Anwar al-Awlaki was a moderate Muslim cleric, who was only radicalized after watching Muslims being slaughtered by the thousands, on a routine basis, year after year in Iraq and Afghanistan.  He apparently began thinking that it was good thing to kill Americans.

I don't say that wanting to kill Americans is a good thing, but I think it's much worse that our country actually does slaughter thousands of people in those faraway places, apparently with the greatest of ease, hardly considering it a matter worthy of note. 

Imagine if our country were being occupied by a foreign country and that we were being killed and terrorized by the thousands.  How long would we continue to just non-violently protest this kind of situation, before we would do something to fight back.  I cannot condemn people who want to kill us any more than I condemn our government for killing millions of Iraqis, Afghans and other people from that part of the world.  After all, we're the ones who started these wars.

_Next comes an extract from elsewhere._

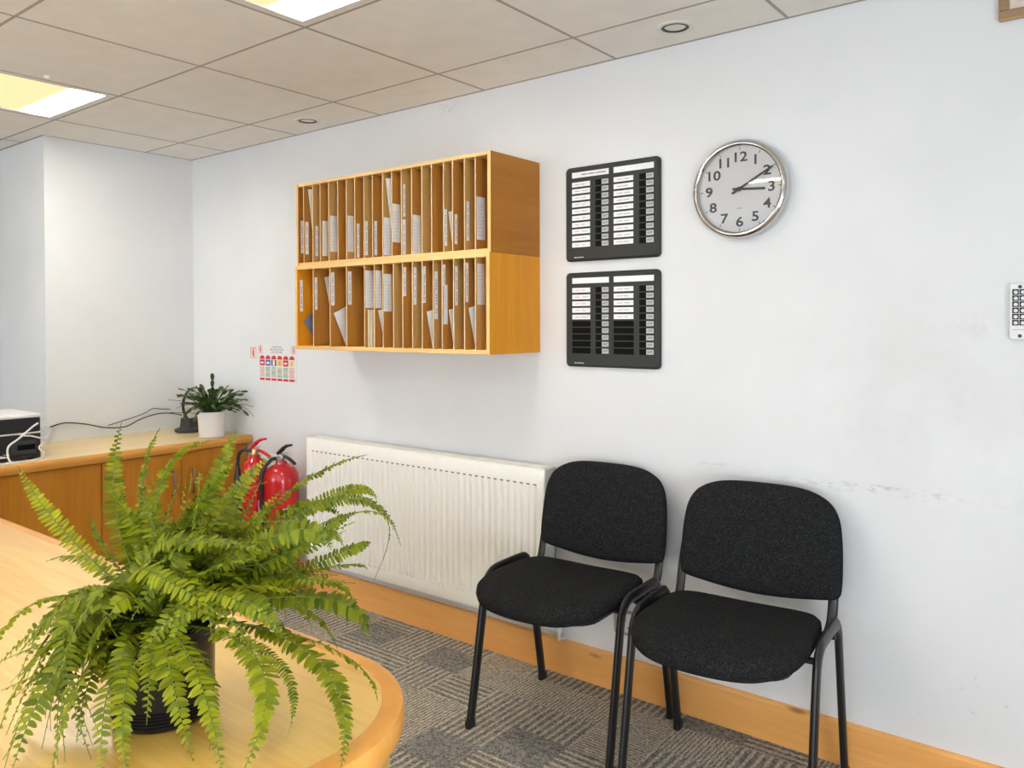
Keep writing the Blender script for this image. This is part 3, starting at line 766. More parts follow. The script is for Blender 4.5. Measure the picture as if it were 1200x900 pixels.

We were all suitably horrified when George Bush took upon himself extremely expansive authority.  Barack Obama is more expansive in his presidential powers.  Bush never claimed the right to assassinate American citizens.  What about due process, getting one's day in court?

I hope the legal debate the Boston Globe referred to in the Oct 1, '11 article by Peter Finn "Awlaki assassination triggers legal debate" will be undertaken very seriously.  If we do not curb the president's authority to take unilateral action in life and death matters, like who to assassinate, we have no right to consider that we live in a democracy.